[Start Recorded data]

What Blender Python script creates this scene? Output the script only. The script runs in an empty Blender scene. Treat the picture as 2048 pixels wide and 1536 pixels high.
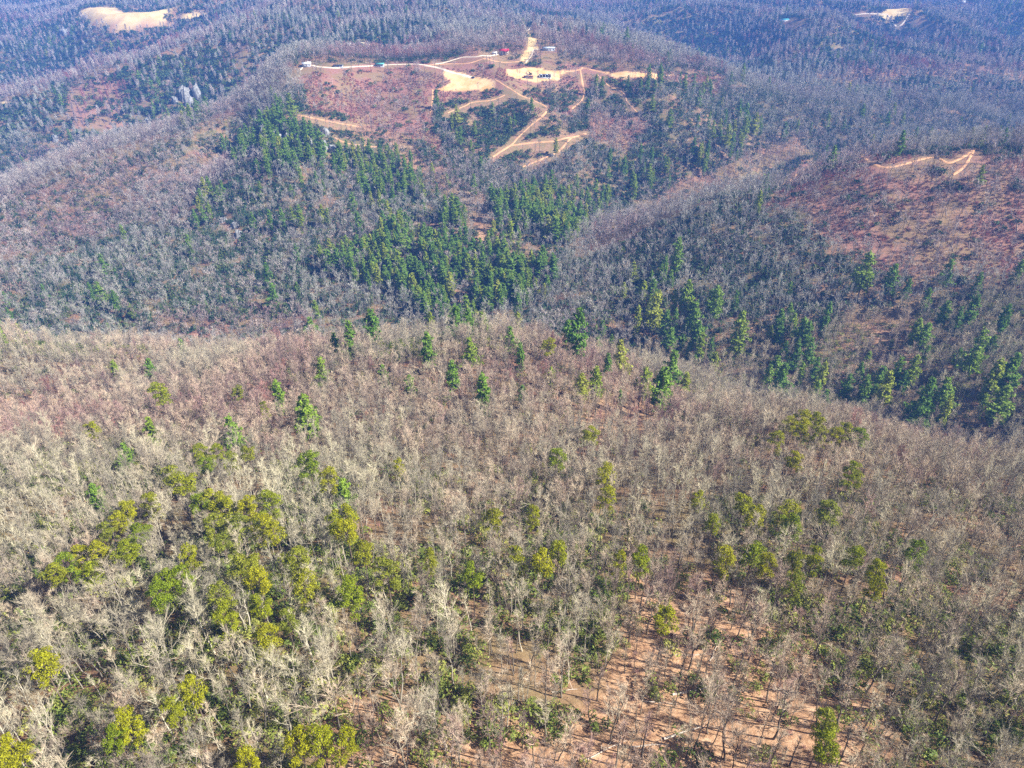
import bpy, math, random
import numpy as np
PI = math.pi
R = math.radians
rng = np.random.default_rng(7)
random.seed(7)
sc = bpy.context.scene
col = sc.collection

# ------------------------------------------------------------------ camera, world, sun
PITCH = R(32.0)
FPX = 1365.0                                        # focal length in pixels of a 2048 wide frame
cam = bpy.data.objects.new('camera', bpy.data.cameras.new('camera'))
col.objects.link(cam)
cam.data.sensor_width = 36.0
cam.data.lens = FPX / 2048 * 36.0
cam.data.clip_start = 1.0
cam.data.clip_end = 20000
cam.location = (0, 0, 0)
cam.rotation_euler = (PI / 2 - PITCH, 0, 0)
sc.camera = cam

SUN_EL, SUN_AZ = R(40), R(106)                      # azimuth clockwise from +y (straight ahead)
world = bpy.data.worlds.new('World')
sc.world = world
world.use_nodes = True
wn = world.node_tree
bg = wn.nodes['Background']
sky = wn.nodes.new('ShaderNodeTexSky')
sky.sky_type = 'NISHITA'
sky.sun_disc = False
sky.sun_elevation = SUN_EL
sky.sun_rotation = SUN_AZ
sky.altitude = 800
wn.links.new(sky.outputs[0], bg.inputs[0])
bg.inputs[1].default_value = 0.05
sun = bpy.data.objects.new('sun', bpy.data.lights.new('sun', 'SUN'))
col.objects.link(sun)
sun.data.energy = 5.0
sun.data.angle = R(0.5)
sun.data.color = (1.0, 0.95, 0.87)
sun.rotation_euler = (PI / 2 - SUN_EL, 0, -SUN_AZ + PI)
sc.view_settings.view_transform = 'Standard'
sc.view_settings.look = 'None'
sc.view_settings.exposure = 1.3
sc.view_settings.gamma = 1.0
cy = sc.cycles
cy.max_bounces = 4; cy.diffuse_bounces = 2; cy.glossy_bounces = 1; cy.transmission_bounces = 2
cy.volume_bounces = 0; cy.transparent_max_bounces = 4
cy.use_denoising = False
cy.caustics_reflective = False; cy.caustics_refractive = False
cy.use_adaptive_sampling = True
cy.adaptive_threshold = 0.02

# ------------------------------------------------------------------ pixel <-> ray helpers (2048 x 1536 photo)
CP, SP = math.cos(PITCH), math.sin(PITCH)
def ray(px, py):
    u = (px - 1024) / FPX; v = (768 - py) / FPX
    return np.array([u, CP + v * SP, -SP + v * CP])
def C_(px, py, Y, dz=0):
    d = ray(px, py); t = Y / d[1]
    bare = (Y >= 890 and 560 < px < 1400) or (px > 1690 and 300 <= py <= 330)
    dz = dz * 2.2 + (0 if bare else 14 * min(max((Y - 90) / 110, 0), 1))   # the photo shows tree tops, the ground is lower
    return (d[0] * t, Y, d[2] * t - dz)
def project(x, y, z):
    f = y * CP - z * SP; up = y * SP + z * CP
    f = np.maximum(f, 1e-3)
    return 1024 + FPX * x / f, 768 - FPX * up / f, f

# ------------------------------------------------------------------ terrain: a thin plate through surveyed points
CTRL = [C_(*a) for a in [
 # near hill, from under the camera down to its crest
 (1024,1536,63),(0,1536,66),(2048,1536,63),(1024,1300,90),(300,1300,90),(1700,1300,91),(2048,1300,93),
 (1024,1000,151),(300,1000,150),(1700,1000,148),(2048,1100,128),(0,1150,124),(0,1000,150),(600,850,205),(1024,850,203),
 (300,850,208),(900,750,262),(600,750,262),(150,820,225),(0,900,182),(80,790,285),(0,800,290),(200,765,300),(270,760,290),
 # second crest on the left and centre
 (0,648,390),(250,658,375),(550,668,350),(800,645,350),(1000,640,350),(1100,665,330),(1200,725,290),
 (400,720,305),
 (120,695,430),(400,700,425),(650,692,420),(850,680,415),(1000,680,410),(1120,700,390),
 # knob on the right
 (1300,850,203),(1400,800,235),(1500,790,238),(1650,795,235),(1750,835,224),(1850,870,210),(2048,890,196),(1200,830,222),
 (1250,760,290),(1350,730,325),(1420,795,300),(1600,802,305),(1780,848,285),(1950,905,262),(2048,925,250),
 # valley floor
 (300,662,470,2),(0,640,470,4),(620,640,465,2),(900,612,490),(1300,690,420),(1500,730,385),(1850,800,320),(2048,850,285),(1100,640,440,2),
 # middle slope
 (0,560,560),(200,600,520),(400,560,545),(700,520,570),(1000,520,560),(1000,450,620),(1000,380,700),(1000,320,780),(1100,260,850),(800,330,770),
 (900,220,900),(700,200,930),(1000,160,980),(600,440,640),(800,440,640),
 (600,132,1000),(850,130,1010),(1060,145,1000),(1200,150,1000),(1330,155,1000),
 (580,200,900),(540,240,850),(480,320,750),(420,410,680),(430,330,830),(300,430,690),(100,500,620),(470,270,900),
 # long light crest on the left
 (600,115,1060),(500,160,1000),(410,240,900),(307,263,880),(171,290,850),(0,366,780),(200,380,750),
 (410,235,1120,12),(171,285,1060,14),(0,358,930,12),(520,150,1200,10),(307,258,1080,12),
 (0,186,1350),(137,150,1400),(273,106,1500),(420,60,1650),(380,190,1230),(200,230,1200),(0,280,1130),
 (137,147,1640,18),(0,182,1570,18),(273,100,1700,16),
 (0,95,1900),(75,70,2000),(150,20,2300),(250,35,1900),(400,20,2200),(0,0,2700),
 (700,60,1400),(700,20,1900),(850,95,1200),(750,118,1150,6),(900,60,1500),(1080,80,1300),(1080,50,1700),(1130,5,2400),
 (1300,50,1800,26),(1420,85,1500,22),(1500,115,1300,14),(1250,90,1400,-4),(1600,60,1700,-8),(1350,20,2300,-6),
 (1700,180,1150),(1700,240,950),(1500,230,950),(1650,110,1400),(1550,40,1900),(1850,40,1900),(1750,70,1650),
 (2048,100,1500),(2048,200,1150),(1950,240,1000),(1350,210,930),(1300,300,820),(1400,260,860),
 # right hand ridge
 (2048,303,620),(1900,308,630),(1700,325,640),(1600,345,640),(1450,370,630),(1350,405,610),(1250,450,590),(1130,500,575),
 (2048,290,820,18),(1700,305,800,18),(1500,325,770,16),(1350,365,730,12),(1230,410,700,6),
 (1700,440,520),(1900,440,500),(2048,440,490),(1900,600,420),(1500,500,510),(1300,560,490),(1500,620,440),(2048,620,390),(1200,600,480),(2048,720,335),
]]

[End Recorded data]

■ **Directions for this task**: Reproduce all of the data exactly, omitting each picture it holds.

■ **Answer below**:
What Blender Python script creates this scene? Output the script only. The script runs in an empty Blender scene. Treat the picture as 2048 pixels wide and 1536 pixels high.
import bpy, math, random
import numpy as np
PI = math.pi
R = math.radians
rng = np.random.default_rng(7)
random.seed(7)
sc = bpy.context.scene
col = sc.collection

# ------------------------------------------------------------------ camera, world, sun
PITCH = R(32.0)
FPX = 1365.0                                        # focal length in pixels of a 2048 wide frame
cam = bpy.data.objects.new('camera', bpy.data.cameras.new('camera'))
col.objects.link(cam)
cam.data.sensor_width = 36.0
cam.data.lens = FPX / 2048 * 36.0
cam.data.clip_start = 1.0
cam.data.clip_end = 20000
cam.location = (0, 0, 0)
cam.rotation_euler = (PI / 2 - PITCH, 0, 0)
sc.camera = cam

SUN_EL, SUN_AZ = R(40), R(106)                      # azimuth clockwise from +y (straight ahead)
world = bpy.data.worlds.new('World')
sc.world = world
world.use_nodes = True
wn = world.node_tree
bg = wn.nodes['Background']
sky = wn.nodes.new('ShaderNodeTexSky')
sky.sky_type = 'NISHITA'
sky.sun_disc = False
sky.sun_elevation = SUN_EL
sky.sun_rotation = SUN_AZ
sky.altitude = 800
wn.links.new(sky.outputs[0], bg.inputs[0])
bg.inputs[1].default_value = 0.05
sun = bpy.data.objects.new('sun', bpy.data.lights.new('sun', 'SUN'))
col.objects.link(sun)
sun.data.energy = 5.0
sun.data.angle = R(0.5)
sun.data.color = (1.0, 0.95, 0.87)
sun.rotation_euler = (PI / 2 - SUN_EL, 0, -SUN_AZ + PI)
sc.view_settings.view_transform = 'Standard'
sc.view_settings.look = 'None'
sc.view_settings.exposure = 1.3
sc.view_settings.gamma = 1.0
cy = sc.cycles
cy.max_bounces = 4; cy.diffuse_bounces = 2; cy.glossy_bounces = 1; cy.transmission_bounces = 2
cy.volume_bounces = 0; cy.transparent_max_bounces = 4
cy.use_denoising = False
cy.caustics_reflective = False; cy.caustics_refractive = False
cy.use_adaptive_sampling = True
cy.adaptive_threshold = 0.02

# ------------------------------------------------------------------ pixel <-> ray helpers (2048 x 1536 photo)
CP, SP = math.cos(PITCH), math.sin(PITCH)
def ray(px, py):
    u = (px - 1024) / FPX; v = (768 - py) / FPX
    return np.array([u, CP + v * SP, -SP + v * CP])
def C_(px, py, Y, dz=0):
    d = ray(px, py); t = Y / d[1]
    bare = (Y >= 890 and 560 < px < 1400) or (px > 1690 and 300 <= py <= 330)
    dz = dz * 2.2 + (0 if bare else 14 * min(max((Y - 90) / 110, 0), 1))   # the photo shows tree tops, the ground is lower
    return (d[0] * t, Y, d[2] * t - dz)
def project(x, y, z):
    f = y * CP - z * SP; up = y * SP + z * CP
    f = np.maximum(f, 1e-3)
    return 1024 + FPX * x / f, 768 - FPX * up / f, f

# ------------------------------------------------------------------ terrain: a thin plate through surveyed points
CTRL = [C_(*a) for a in [
 # near hill, from under the camera down to its crest
 (1024,1536,63),(0,1536,66),(2048,1536,63),(1024,1300,90),(300,1300,90),(1700,1300,91),(2048,1300,93),
 (1024,1000,151),(300,1000,150),(1700,1000,148),(2048,1100,128),(0,1150,124),(0,1000,150),(600,850,205),(1024,850,203),
 (300,850,208),(900,750,262),(600,750,262),(150,820,225),(0,900,182),(80,790,285),(0,800,290),(200,765,300),(270,760,290),
 # second crest on the left and centre
 (0,648,390),(250,658,375),(550,668,350),(800,645,350),(1000,640,350),(1100,665,330),(1200,725,290),
 (400,720,305),
 (120,695,430),(400,700,425),(650,692,420),(850,680,415),(1000,680,410),(1120,700,390),
 # knob on the right
 (1300,850,203),(1400,800,235),(1500,790,238),(1650,795,235),(1750,835,224),(1850,870,210),(2048,890,196),(1200,830,222),
 (1250,760,290),(1350,730,325),(1420,795,300),(1600,802,305),(1780,848,285),(1950,905,262),(2048,925,250),
 # valley floor
 (300,662,470,2),(0,640,470,4),(620,640,465,2),(900,612,490),(1300,690,420),(1500,730,385),(1850,800,320),(2048,850,285),(1100,640,440,2),
 # middle slope
 (0,560,560),(200,600,520),(400,560,545),(700,520,570),(1000,520,560),(1000,450,620),(1000,380,700),(1000,320,780),(1100,260,850),(800,330,770),
 (900,220,900),(700,200,930),(1000,160,980),(600,440,640),(800,440,640),
 (600,132,1000),(850,130,1010),(1060,145,1000),(1200,150,1000),(1330,155,1000),
 (580,200,900),(540,240,850),(480,320,750),(420,410,680),(430,330,830),(300,430,690),(100,500,620),(470,270,900),
 # long light crest on the left
 (600,115,1060),(500,160,1000),(410,240,900),(307,263,880),(171,290,850),(0,366,780),(200,380,750),
 (410,235,1120,12),(171,285,1060,14),(0,358,930,12),(520,150,1200,10),(307,258,1080,12),
 (0,186,1350),(137,150,1400),(273,106,1500),(420,60,1650),(380,190,1230),(200,230,1200),(0,280,1130),
 (137,147,1640,18),(0,182,1570,18),(273,100,1700,16),
 (0,95,1900),(75,70,2000),(150,20,2300),(250,35,1900),(400,20,2200),(0,0,2700),
 (700,60,1400),(700,20,1900),(850,95,1200),(750,118,1150,6),(900,60,1500),(1080,80,1300),(1080,50,1700),(1130,5,2400),
 (1300,50,1800,26),(1420,85,1500,22),(1500,115,1300,14),(1250,90,1400,-4),(1600,60,1700,-8),(1350,20,2300,-6),
 (1700,180,1150),(1700,240,950),(1500,230,950),(1650,110,1400),(1550,40,1900),(1850,40,1900),(1750,70,1650),
 (2048,100,1500),(2048,200,1150),(1950,240,1000),(1350,210,930),(1300,300,820),(1400,260,860),
 # right hand ridge
 (2048,303,620),(1900,308,630),(1700,325,640),(1600,345,640),(1450,370,630),(1350,405,610),(1250,450,590),(1130,500,575),
 (2048,290,820,18),(1700,305,800,18),(1500,325,770,16),(1350,365,730,12),(1230,410,700,6),
 (1700,440,520),(1900,440,500),(2048,440,490),(1900,600,420),(1500,500,510),(1300,560,490),(1500,620,440),(2048,620,390),(1200,600,480),(2048,720,335),
]]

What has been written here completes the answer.